La questione non riguarda soltanto le armi, ma anche i gruppi che le utilizzano. Secondo fonti credibili, l’esercito sudanese si appoggia oggi a formazioni paramilitari ideologizzate, come la brigata Al-Baraa Ibn Malik, l’unità delle operazioni speciali ricostituita a partire da quadri islamisti, oltre a gruppi estremisti locali. In questo contesto, la consegna di droni TB2 o Mohajer-6 e di sistemi di difesa avanzati rappresenta un duplice rischio: accrescere la capacità distruttiva di un attore coinvolto in una guerra civile segnata da gravi violazioni e trasferire tecnologie sensibili a reti che potrebbero in seguito alimentare gruppi jihadisti transnazionali.
Il pericolo supera ormai i confini sudanesi. Le rotte marittime del Mar Rosso, Bab el-Mandeb e i collegamenti verso il canale di Suez e il Mediterraneo costituiscono arterie vitali per il commercio e la sicurezza energetica europea. Uno studio della Carnegie Endowment for International Peace, Dhows, Drones, and Dollars, documenta l’intensificazione dei legami tra gli Houthi e gruppi estremisti in Somalia, in particolare Al-Shabaab e la branca locale dello Stato islamico, attraverso trasferimenti di droni e armi e l’uso delle coste somale e gibutine come corridoi di contrabbando tra Iran, Yemen e Africa. Il rapporto collega queste reti a rotte di traffico che attraversano Kenya, Tanzania e Bab el-Mandeb, delineando una strategia volta a espandere l’influenza iraniana e a controllare gli assi marittimi. In questo quadro, il riavvicinamento tra Khartoum e Teheran, unito all’ingresso di droni iraniani negli arsenali sudanesi, fa temere che il Paese possa diventare un nuovo nodo di una rete regionale in cui si intrecciano traffico d’armi, conflitti per procura e gruppi jihadisti.

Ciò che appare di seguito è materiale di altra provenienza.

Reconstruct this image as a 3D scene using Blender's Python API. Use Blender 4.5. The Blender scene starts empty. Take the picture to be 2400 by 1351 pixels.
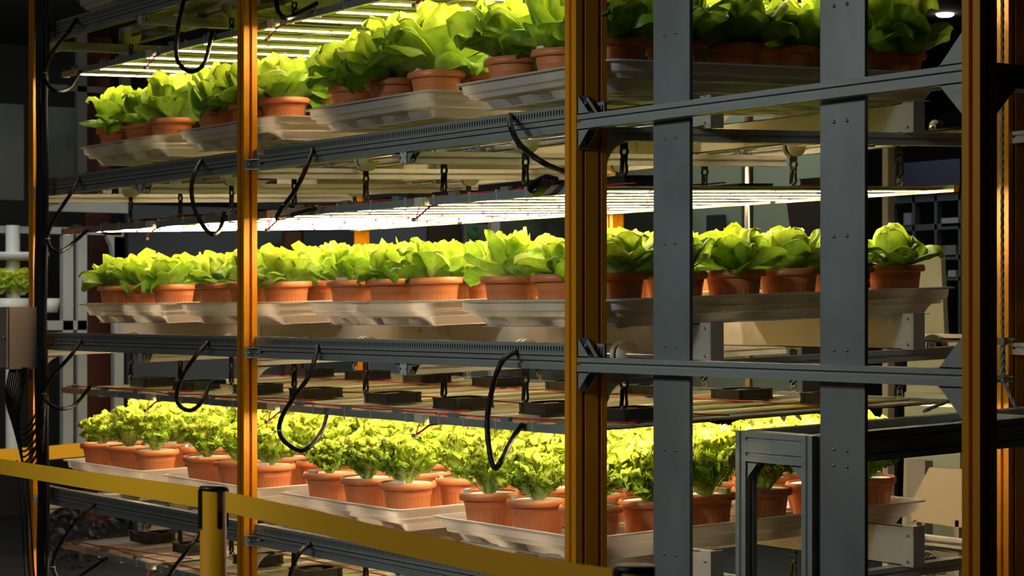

I think-tank europei specializzati nelle minacce legate ai droni lanciano l’allarme: la proliferazione di sistemi d’arma sofisticati nelle mani di attori politicamente instabili, come in Sudan, amplia il perimetro di minaccia dal Golfo Arabo-Persico al Mar Rosso e allo stretto di Bab el-Mandeb. Combinata con l’attività di reti di contrabbando legate all’Iran, agli Houthi e ad Al-Shabaab, la possibile circolazione di tecnologie militari, sia tramite il mercato nero sia per affinità ideologiche, rappresenta un rischio diretto per gli interessi della Francia, per quelli dei suoi partner nell’Africa orientale e nel Sahel, nonché per la sicurezza della navigazione internazionale". Così Pierluigi Sabatini, Presidente di Geocrazia.